Albedo has agreed to a $774.1m reverse takeover (RTO) with a company majority owned by Malaysian tycoon Tan Sri Dato' Danny Tan that will see Albedo transformed into a major property developer in Iskandar, Malaysia's special economic zone in the southern state of Johor. Seven parcels of land in Iskandar valued at RM2.7 bn will be injected into Albedo; two more parcels under negotiations. The company will focus on property development and management in Malaysia after the RTO. Albedo will pay for the acquisition by issuing 34.55 bn new shares representing about 95% of the enlarged issued capital of the company at around 2.24 Singapore cents per share.
ComfortDelGro has incorporated a wholly-owned subsidiary with an initial paid-up capital of RMB1m in China. The principal activity of the subsidiary is operation of a driving school.
Hiap Tong is proposing to acquire a leasehold industrial property located at Soon Lee Road Singapore, with an estimated land area of 26,131 square metres, for S$18m. The proposed acquisition is for the Group's operations and business activities. Its current leasehold property at Pandan Loop, expiring on 15 January 2014, has been granted a one year tenancy (from 16 July 2013 to 15 July 2014) from Jurong Town Corporation.
Hiap Seng Engineeringhas been awarded two contracts worth approximately S$57m for the provision of piping and equipment installation works and the provision of mechanical, equipment erection and structural works in Singapore. Both contracts are expected to commence in September 2013 and scheduled for completion in the financial year ending 31 March 2015.

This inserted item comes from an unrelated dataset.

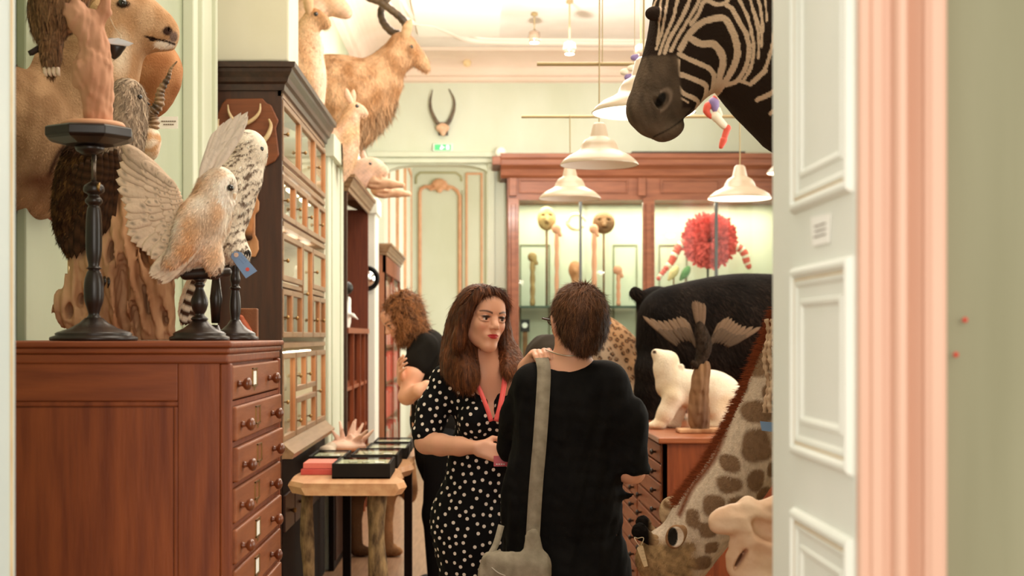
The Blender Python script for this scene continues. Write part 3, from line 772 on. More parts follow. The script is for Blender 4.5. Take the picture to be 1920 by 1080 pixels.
# ---- shadow boxes on the table (glass topped, dark frames)
M_blk = plain('black_box_lacquer', srgb(20, 16, 13), .6, srgb(28, 23, 19), 4, spec=.15)
M_lin = plain('grey_green_lining', srgb(206, 206, 182), .8)  # pale reflection on the glass tops put into this lining colour
M_topg = glass_mat('box_glass', .05, (.95, .97, .93), 1.07)
def sbx(x0, x1, y0, y1, h, label, z=TBZ, rz=0):
    cx, cy = (x0 + x1) / 2, (y0 + y1) / 2
    t = thing('specimen_box', label, 'display box', (cx, cy, z), 0, None)
    m = MB(); w = .012
    m.box(x0, x1, y0, y0 + w, z, z + h).box(x0, x1, y1 - w, y1, z, z + h).box(x0, x0 + w, y0 + w, y1 - w, z, z + h).box(x1 - w, x1, y0 + w, y1 - w, z, z + h).box(x0, x1, y0, y1, z, z + .01)
    m.build('frame', M_blk, t, bevel=.002)
    MB().box(x0 + w, x1 - w, y0 + w, y1 - w, z + .01, z + h - .014).build('lining', M_lin, t)
    MB().box(x0 + w, x1 - w, y0 + w, y1 - w, z + h - .006, z + h - .003).build('glass_top', M_topg, t)
    for j in range(3):
        xx = x0 + (x1 - x0) * (.3 + .22 * j); yy = cy + .03 * math.sin(j * 3)
        s = Sdf(.01); s.ell((xx, yy, z + h - .010), (.018, .010, .0035), (0, 0, j)); s.ell((xx + .014, yy + .01, z + h - .010), (.007, .016, .003)); s.ell((xx - .012, yy - .01, z + h - .010), (.006, .014, .003))
        V, F = s.mesh(.003); mesh_obj('specimen', V, F, gm, t)
    MB().box(x1 - .075, x1 - .03, y0 + .05, y0 + .075, z + h, z + h + .0015).build('price_card', M_paper, t)
    t.rotation_euler = (0, 0, rz)
    return t
sbx(-.70, -.425, 6.72, 7.12, .072, 'deep black glass topped specimen box at the front of the plank table')
sbx(-.66, -.42, 7.25, 7.68, .07, 'dark glass topped box just behind the front specimen box')
sbx(-.63, -.40, 7.80, 8.2, .06, 'dark glass topped box third along the plank table')
sbx(-.62, -.40, 8.28, 8.62, .06, 'dark glass topped box at the far end of the plank table')
sbx(-.90, -.71, 7.45, 7.86, .045, 'shallow grey display box lying behind the red books')
M_redb = plain('red_cloth', srgb(198, 78, 70), .55, srgb(206, 92, 84), 9); M_pages = plain('page_edges', srgb(232, 216, 200), .8)
for i, (x0, y0, z0, c_, lb) in enumerate(((-.87, 6.90, TBZ + .0005, M_redb, 'red cloth book, the lower of two by the black display box'), (-.862, 6.93, TBZ + .0285, plain('pink_cloth', srgb(226, 128, 112), .55), 'pinkish red book lying on top of the other red book'))):
    t = thing('book', lb, 'book', (x0 + .07, y0 + .1, z0))
    MB().box(x0 + .003, x0 + .157, y0 + .004, y0 + .24, z0 + .003, z0 + .024).build('page_block', M_pages, t)
    MB().box(x0, x0 + .16, y0, y0 + .245, z0, z0 + .003).box(x0, x0 + .16, y0, y0 + .245, z0 + .024, z0 + .027).box(x0, x0 + .16, y0, y0 + .004, z0, z0 + .027).build('cover', c_, t, bevel=.002)
# crystal / coral branch cluster at the far end of the table
s = Sdf(.012); c = Vector((-.78, 8.25, TBZ))
rr = random.Random(3)
for i in range(16):
    a = rr.uniform(-1.3, 1.3); L = rr.uniform(.07, .19); x0 = c.x + rr.uniform(-.07, .07)
    p1 = (x0 + math.sin(a) * L * .7, c.y + rr.uniform(-.08, .08), c.z + .03 + L * math.cos(a) * .9)
    s.cone((x0, c.y, c.z + .03), p1, .022, .007)
s.ell((c.x, c.y, c.z + .035), (.12, .10, .035))
V, F = s.mesh(.007)
tag(mesh_obj('branching_coral', V, F, plain('pink_coral', srgb(232, 198, 176), .5, srgb(214, 170, 148), 10)), 'pale pink branching coral at the far end of the plank table', 'coral')
s = Sdf(.02); s.ell((-.86, 8.0, TBZ + .03), (.045, .09, .03), (0, 0, .3)); s.ell((-.84, 8.05, TBZ + .045), (.03, .05, .03))
V, F = s.mesh(.008); tag(mesh_obj('stone_slab', V, F, plain('pale_stone', srgb(206, 190, 168), .7, srgb(180, 160, 138), 14, .3, 40)), 'pale rough mineral lump in front of the coral', 'mineral')

# ---- back vitrine
VX0, VX1, VY, VT = atx(951, 15.05), 3.3, 15.05, atz(290, 15.05)
vt = thing('display_vitrine', 'wide reddish mahogany display vitrine with glass doors along the back wall', 'display case', (1.8, 15.3, 0))
cp2 = [(0, -.25), (.03, -.22), (.05, -.16), (.10, -.12), (.11, -.06), (.13, -.05), (.13, 0), (0, 0)]
m = MB(); k = len(cp2)
V = [(x, VY - d, VT + z) for x in (VX0 - .07, VX1) for d, z in cp2]; m.add(V, [(i, i + 1, i + 1 + k, i + k) for i in range(k - 1)] + [tuple(range(k))])
m.box(VX0 - .07, VX1, VY, YB - .02, VT - .24, VT)
m.box(VX0 - .16, VX0 - .07, VY - .13, YB - .1, VT - .12, VT - .03)
m.build('cornice', M_vit, vt, bevel=.006)
m = MB().box(VX0, VX1, VY + .001, YB - .02, VT - .48, VT - .24); m.build('frieze', M_vit, vt)
m = MB()
for x0, x1 in ((VX0 + .12, VX0 + .62), (VX0 + .66, VX0 + 1.28), (VX0 + 1.62, VX0 + 2.25), (VX0 + 2.35, VX0 + 3.0)): frame_rect(m, x0, x1, VT - .41, VT - .26, .02, VY, .015)
for x0 in (VX0 + .0, VX0 + 1.36):
    m.box(x0 + .02, x0 + .10, VY - .05, VY, VT - .44, VT - .25)
m.build('frieze_panel', M_vit, vt, bevel=.006)
m = MB()
for px0, px1 in ((952, 973), (1205, 1227)):
    m.box(atx(px0, VY), atx(px1, VY), VY - .03, VY + .04, 0, VT - .46).box(atx(px0 + 6, VY), atx(px1 - 6, VY), VY - .045, VY, .2, VT - .52)
m.box(VX1 - .1, VX1, VY - .03, VY + .04, 0, VT - .46).box(VX0, VX1, VY - .02, VY + .04, .6, .72).box(VX0, VX0 + .02, VY, YB - .02, 0, VT - .24)
m.build('post', M_vit, vt, bevel=.006)
MB().box(VX0 + .02, VX1, VY, YB - .02, 0, .68).build('base', M_vit, vt)
m = MB().box(atx(1086, VY), atx(1091, VY), VY - .01, VY + .02, .7, VT - .47).box(atx(1340, VY), atx(1346, VY), VY - .01, VY + .02, .7, VT - .47); m.build('glazing_bar', plain('grey_metal', srgb(84, 86, 84), .4, metal=.5), vt)
MB().box(atx(973, VY), atx(1205, VY), VY + .005, VY + .009, .72, VT - .47).build('pane', M_glass, vt)
MB().box(atx(1227, VY), VX1 - .1, VY + .005, VY + .009, .72, VT - .47).build('pane', M_glass, vt)
m = MB().box(VX0 + .02, VX1, YB - .05, YB - .02, .68, VT - .47); m.build('back_panel', M_sage, vt)
m = MB()
for px0, px1 in ((975, 1032), (1150, 1196), (1236, 1290)): frame_rect(m, atx(px0, 15.5), atx(px1, 15.5), .8, atz(458, 15.5), .015, 15.55, .01)
m.build('back_panel_moulding', M_sage_d, vt)
m = MB().box(VX0 + .03, atx(1205, VY), VY + .08, YB - .06, atz(577, VY), atz(573, VY)); m.box(atx(1227, VY), VX1 - .05, VY + .08, YB - .06, atz(577, VY), atz(573, VY)); m.build('shelf', plain('glass_shelf_edge', srgb(70, 84, 74), .2), vt)
area_light('vitrine_light', (1.0, 15.25, VT - .50), (0, 0, 0), 1.2, .2, 14, (1, .9, .7))
area_light('vitrine_light', (2.4, 15.25, VT - .50), (0, 0, 0), 1.6, .2, 18, (1, .9, .7))
o = MB().box(atx(1182, 15.2), atx(1393, 15.2), 15.05, 15.5, VT + .001, VT + .036).build('flat_case', plain('dark_flat_case', srgb(60, 50, 40), .5), bevel=.004)
tag(o, 'dark flat board lying on top of the back vitrine', 'board')
o = MB().lathe([(.0, 0), (.05, .01), (.058, .03), (.04, .05), (.02, .06), (.018, .03), (0, .03)], at(939, 285, 14.95) + Vector((0, 0, 0)), 20, 'y').build('small_speaker', plain('off_white_plastic', srgb(232, 216, 196), .4), None, True)
tag(o, 'small round cream fitting at the corner of the vitrine top', 'lamp fitting')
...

In property news, rental demand for homes continued to strengthen in Q2, driven by a surge in interest in shoebox units. According to data from Square Foot Research, a total of 12,352 rental contracts in the non-landed private residential market were reported in Q2, up 11.6% y-o-y. In the first six months of this year, a total of 22,937 rental contracts were signed, a 10.2% rise compared with the previous year. Rental demand for shoebox units, defined as units ranging from 300 to 500 sq ft, rose 93% to 748 contracts in H1 2013.
US markets eased, taking a breather from the rise the prior session triggered by the FED's decision to postpone cutting down QE. The 10-yr yield rebound a tat to 2.75% while the USD Index tapped up slightly to 80.36. Existing home sales rose 1.7% m-o-m, better than the -2.6% consensus expectations. The September Philadelphia Fed Business Outlook also gained a better 22.3 compared to 10.3 consensus expectations.